__Required task__.
Write the data out again in full, with no departure from the original.

__Material provided__.
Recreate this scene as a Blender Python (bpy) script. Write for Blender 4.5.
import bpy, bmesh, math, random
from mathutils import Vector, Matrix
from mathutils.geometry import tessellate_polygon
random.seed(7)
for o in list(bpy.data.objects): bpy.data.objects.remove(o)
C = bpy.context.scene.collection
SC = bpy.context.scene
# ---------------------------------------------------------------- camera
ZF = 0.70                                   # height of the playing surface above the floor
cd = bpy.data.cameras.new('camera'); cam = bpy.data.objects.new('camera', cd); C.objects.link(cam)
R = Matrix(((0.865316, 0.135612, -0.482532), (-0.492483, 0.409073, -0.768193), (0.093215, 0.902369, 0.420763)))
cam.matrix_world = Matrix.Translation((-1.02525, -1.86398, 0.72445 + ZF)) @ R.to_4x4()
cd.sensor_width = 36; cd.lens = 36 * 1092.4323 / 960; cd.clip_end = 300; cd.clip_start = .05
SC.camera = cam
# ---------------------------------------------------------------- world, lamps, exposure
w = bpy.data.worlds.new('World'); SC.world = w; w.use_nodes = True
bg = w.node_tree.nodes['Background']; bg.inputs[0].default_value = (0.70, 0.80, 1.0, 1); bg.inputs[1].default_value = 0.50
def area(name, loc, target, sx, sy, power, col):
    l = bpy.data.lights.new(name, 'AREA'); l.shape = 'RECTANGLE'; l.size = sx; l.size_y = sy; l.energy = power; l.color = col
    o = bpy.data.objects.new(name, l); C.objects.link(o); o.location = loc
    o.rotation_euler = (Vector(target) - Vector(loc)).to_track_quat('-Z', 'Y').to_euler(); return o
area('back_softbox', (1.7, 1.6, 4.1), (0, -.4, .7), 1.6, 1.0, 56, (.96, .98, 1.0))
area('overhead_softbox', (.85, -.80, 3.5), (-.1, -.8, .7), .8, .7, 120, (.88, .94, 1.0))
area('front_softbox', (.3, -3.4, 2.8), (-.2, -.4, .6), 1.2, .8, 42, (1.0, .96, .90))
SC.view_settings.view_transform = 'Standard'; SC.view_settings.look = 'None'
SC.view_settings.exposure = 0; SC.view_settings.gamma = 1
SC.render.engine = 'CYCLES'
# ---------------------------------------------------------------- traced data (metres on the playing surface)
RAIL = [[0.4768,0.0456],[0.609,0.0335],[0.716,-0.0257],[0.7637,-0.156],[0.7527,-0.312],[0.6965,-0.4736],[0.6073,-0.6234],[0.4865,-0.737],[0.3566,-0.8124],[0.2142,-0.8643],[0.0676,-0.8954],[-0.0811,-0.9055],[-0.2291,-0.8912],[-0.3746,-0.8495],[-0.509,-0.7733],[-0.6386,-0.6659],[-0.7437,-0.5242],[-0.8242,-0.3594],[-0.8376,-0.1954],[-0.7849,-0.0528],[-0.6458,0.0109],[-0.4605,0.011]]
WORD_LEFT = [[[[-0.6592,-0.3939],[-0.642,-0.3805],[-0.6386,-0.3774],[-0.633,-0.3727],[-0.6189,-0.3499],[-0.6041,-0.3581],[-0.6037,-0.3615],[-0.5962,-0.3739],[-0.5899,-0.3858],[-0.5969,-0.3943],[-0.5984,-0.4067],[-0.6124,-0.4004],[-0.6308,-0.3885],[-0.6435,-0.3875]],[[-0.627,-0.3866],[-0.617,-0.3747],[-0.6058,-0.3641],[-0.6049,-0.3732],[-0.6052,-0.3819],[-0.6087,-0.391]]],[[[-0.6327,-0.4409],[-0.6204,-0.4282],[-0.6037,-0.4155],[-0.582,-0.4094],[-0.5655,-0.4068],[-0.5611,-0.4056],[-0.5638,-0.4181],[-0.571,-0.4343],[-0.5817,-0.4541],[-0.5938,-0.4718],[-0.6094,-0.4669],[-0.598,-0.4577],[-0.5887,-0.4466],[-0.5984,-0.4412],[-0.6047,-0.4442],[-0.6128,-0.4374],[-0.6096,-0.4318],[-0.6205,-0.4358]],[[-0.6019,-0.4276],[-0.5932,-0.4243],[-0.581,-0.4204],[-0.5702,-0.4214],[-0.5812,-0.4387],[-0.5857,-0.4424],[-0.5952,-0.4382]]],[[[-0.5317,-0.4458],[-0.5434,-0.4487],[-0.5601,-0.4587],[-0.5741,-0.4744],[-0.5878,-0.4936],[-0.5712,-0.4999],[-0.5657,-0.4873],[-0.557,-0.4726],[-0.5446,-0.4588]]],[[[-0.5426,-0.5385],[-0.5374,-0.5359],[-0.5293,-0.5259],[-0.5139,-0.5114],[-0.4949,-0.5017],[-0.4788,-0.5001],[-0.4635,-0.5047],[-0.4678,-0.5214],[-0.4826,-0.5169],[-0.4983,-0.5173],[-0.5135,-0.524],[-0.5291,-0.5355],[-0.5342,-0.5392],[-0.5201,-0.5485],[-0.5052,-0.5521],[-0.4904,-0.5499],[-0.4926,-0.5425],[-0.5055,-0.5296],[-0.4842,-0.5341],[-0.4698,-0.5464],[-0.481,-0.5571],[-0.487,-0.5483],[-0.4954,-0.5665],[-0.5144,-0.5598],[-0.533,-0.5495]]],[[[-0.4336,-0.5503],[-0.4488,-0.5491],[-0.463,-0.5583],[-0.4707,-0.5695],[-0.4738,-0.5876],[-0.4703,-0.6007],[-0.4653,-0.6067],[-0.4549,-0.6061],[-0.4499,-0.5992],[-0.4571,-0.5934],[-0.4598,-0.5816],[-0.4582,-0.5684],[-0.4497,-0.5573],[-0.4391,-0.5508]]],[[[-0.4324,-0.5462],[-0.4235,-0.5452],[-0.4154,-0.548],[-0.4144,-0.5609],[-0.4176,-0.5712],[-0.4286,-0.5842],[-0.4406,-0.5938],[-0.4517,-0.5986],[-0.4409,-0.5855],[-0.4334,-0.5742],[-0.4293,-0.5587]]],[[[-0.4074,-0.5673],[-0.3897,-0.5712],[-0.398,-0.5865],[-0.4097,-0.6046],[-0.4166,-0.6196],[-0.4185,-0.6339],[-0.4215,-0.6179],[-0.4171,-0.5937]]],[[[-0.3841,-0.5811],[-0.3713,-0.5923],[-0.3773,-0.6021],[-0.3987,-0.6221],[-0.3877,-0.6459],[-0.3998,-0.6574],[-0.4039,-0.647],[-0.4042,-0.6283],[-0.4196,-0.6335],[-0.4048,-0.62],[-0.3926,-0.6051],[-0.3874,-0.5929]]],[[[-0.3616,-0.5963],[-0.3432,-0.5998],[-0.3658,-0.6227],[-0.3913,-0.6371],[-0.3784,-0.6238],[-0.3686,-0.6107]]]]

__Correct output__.
Recreate this scene as a Blender Python (bpy) script. Write for Blender 4.5.
import bpy, bmesh, math, random
from mathutils import Vector, Matrix
from mathutils.geometry import tessellate_polygon
random.seed(7)
for o in list(bpy.data.objects): bpy.data.objects.remove(o)
C = bpy.context.scene.collection
SC = bpy.context.scene
# ---------------------------------------------------------------- camera
ZF = 0.70                                   # height of the playing surface above the floor
cd = bpy.data.cameras.new('camera'); cam = bpy.data.objects.new('camera', cd); C.objects.link(cam)
R = Matrix(((0.865316, 0.135612, -0.482532), (-0.492483, 0.409073, -0.768193), (0.093215, 0.902369, 0.420763)))
cam.matrix_world = Matrix.Translation((-1.02525, -1.86398, 0.72445 + ZF)) @ R.to_4x4()
cd.sensor_width = 36; cd.lens = 36 * 1092.4323 / 960; cd.clip_end = 300; cd.clip_start = .05
SC.camera = cam
# ---------------------------------------------------------------- world, lamps, exposure
w = bpy.data.worlds.new('World'); SC.world = w; w.use_nodes = True
bg = w.node_tree.nodes['Background']; bg.inputs[0].default_value = (0.70, 0.80, 1.0, 1); bg.inputs[1].default_value = 0.50
def area(name, loc, target, sx, sy, power, col):
    l = bpy.data.lights.new(name, 'AREA'); l.shape = 'RECTANGLE'; l.size = sx; l.size_y = sy; l.energy = power; l.color = col
    o = bpy.data.objects.new(name, l); C.objects.link(o); o.location = loc
    o.rotation_euler = (Vector(target) - Vector(loc)).to_track_quat('-Z', 'Y').to_euler(); return o
area('back_softbox', (1.7, 1.6, 4.1), (0, -.4, .7), 1.6, 1.0, 56, (.96, .98, 1.0))
area('overhead_softbox', (.85, -.80, 3.5), (-.1, -.8, .7), .8, .7, 120, (.88, .94, 1.0))
area('front_softbox', (.3, -3.4, 2.8), (-.2, -.4, .6), 1.2, .8, 42, (1.0, .96, .90))
SC.view_settings.view_transform = 'Standard'; SC.view_settings.look = 'None'
SC.view_settings.exposure = 0; SC.view_settings.gamma = 1
SC.render.engine = 'CYCLES'
# ---------------------------------------------------------------- traced data (metres on the playing surface)
RAIL = [[0.4768,0.0456],[0.609,0.0335],[0.716,-0.0257],[0.7637,-0.156],[0.7527,-0.312],[0.6965,-0.4736],[0.6073,-0.6234],[0.4865,-0.737],[0.3566,-0.8124],[0.2142,-0.8643],[0.0676,-0.8954],[-0.0811,-0.9055],[-0.2291,-0.8912],[-0.3746,-0.8495],[-0.509,-0.7733],[-0.6386,-0.6659],[-0.7437,-0.5242],[-0.8242,-0.3594],[-0.8376,-0.1954],[-0.7849,-0.0528],[-0.6458,0.0109],[-0.4605,0.011]]
WORD_LEFT = [[[[-0.6592,-0.3939],[-0.642,-0.3805],[-0.6386,-0.3774],[-0.633,-0.3727],[-0.6189,-0.3499],[-0.6041,-0.3581],[-0.6037,-0.3615],[-0.5962,-0.3739],[-0.5899,-0.3858],[-0.5969,-0.3943],[-0.5984,-0.4067],[-0.6124,-0.4004],[-0.6308,-0.3885],[-0.6435,-0.3875]],[[-0.627,-0.3866],[-0.617,-0.3747],[-0.6058,-0.3641],[-0.6049,-0.3732],[-0.6052,-0.3819],[-0.6087,-0.391]]],[[[-0.6327,-0.4409],[-0.6204,-0.4282],[-0.6037,-0.4155],[-0.582,-0.4094],[-0.5655,-0.4068],[-0.5611,-0.4056],[-0.5638,-0.4181],[-0.571,-0.4343],[-0.5817,-0.4541],[-0.5938,-0.4718],[-0.6094,-0.4669],[-0.598,-0.4577],[-0.5887,-0.4466],[-0.5984,-0.4412],[-0.6047,-0.4442],[-0.6128,-0.4374],[-0.6096,-0.4318],[-0.6205,-0.4358]],[[-0.6019,-0.4276],[-0.5932,-0.4243],[-0.581,-0.4204],[-0.5702,-0.4214],[-0.5812,-0.4387],[-0.5857,-0.4424],[-0.5952,-0.4382]]],[[[-0.5317,-0.4458],[-0.5434,-0.4487],[-0.5601,-0.4587],[-0.5741,-0.4744],[-0.5878,-0.4936],[-0.5712,-0.4999],[-0.5657,-0.4873],[-0.557,-0.4726],[-0.5446,-0.4588]]],[[[-0.5426,-0.5385],[-0.5374,-0.5359],[-0.5293,-0.5259],[-0.5139,-0.5114],[-0.4949,-0.5017],[-0.4788,-0.5001],[-0.4635,-0.5047],[-0.4678,-0.5214],[-0.4826,-0.5169],[-0.4983,-0.5173],[-0.5135,-0.524],[-0.5291,-0.5355],[-0.5342,-0.5392],[-0.5201,-0.5485],[-0.5052,-0.5521],[-0.4904,-0.5499],[-0.4926,-0.5425],[-0.5055,-0.5296],[-0.4842,-0.5341],[-0.4698,-0.5464],[-0.481,-0.5571],[-0.487,-0.5483],[-0.4954,-0.5665],[-0.5144,-0.5598],[-0.533,-0.5495]]],[[[-0.4336,-0.5503],[-0.4488,-0.5491],[-0.463,-0.5583],[-0.4707,-0.5695],[-0.4738,-0.5876],[-0.4703,-0.6007],[-0.4653,-0.6067],[-0.4549,-0.6061],[-0.4499,-0.5992],[-0.4571,-0.5934],[-0.4598,-0.5816],[-0.4582,-0.5684],[-0.4497,-0.5573],[-0.4391,-0.5508]]],[[[-0.4324,-0.5462],[-0.4235,-0.5452],[-0.4154,-0.548],[-0.4144,-0.5609],[-0.4176,-0.5712],[-0.4286,-0.5842],[-0.4406,-0.5938],[-0.4517,-0.5986],[-0.4409,-0.5855],[-0.4334,-0.5742],[-0.4293,-0.5587]]],[[[-0.4074,-0.5673],[-0.3897,-0.5712],[-0.398,-0.5865],[-0.4097,-0.6046],[-0.4166,-0.6196],[-0.4185,-0.6339],[-0.4215,-0.6179],[-0.4171,-0.5937]]],[[[-0.3841,-0.5811],[-0.3713,-0.5923],[-0.3773,-0.6021],[-0.3987,-0.6221],[-0.3877,-0.6459],[-0.3998,-0.6574],[-0.4039,-0.647],[-0.4042,-0.6283],[-0.4196,-0.6335],[-0.4048,-0.62],[-0.3926,-0.6051],[-0.3874,-0.5929]]],[[[-0.3616,-0.5963],[-0.3432,-0.5998],[-0.3658,-0.6227],[-0.3913,-0.6371],[-0.3784,-0.6238],[-0.3686,-0.6107]]]]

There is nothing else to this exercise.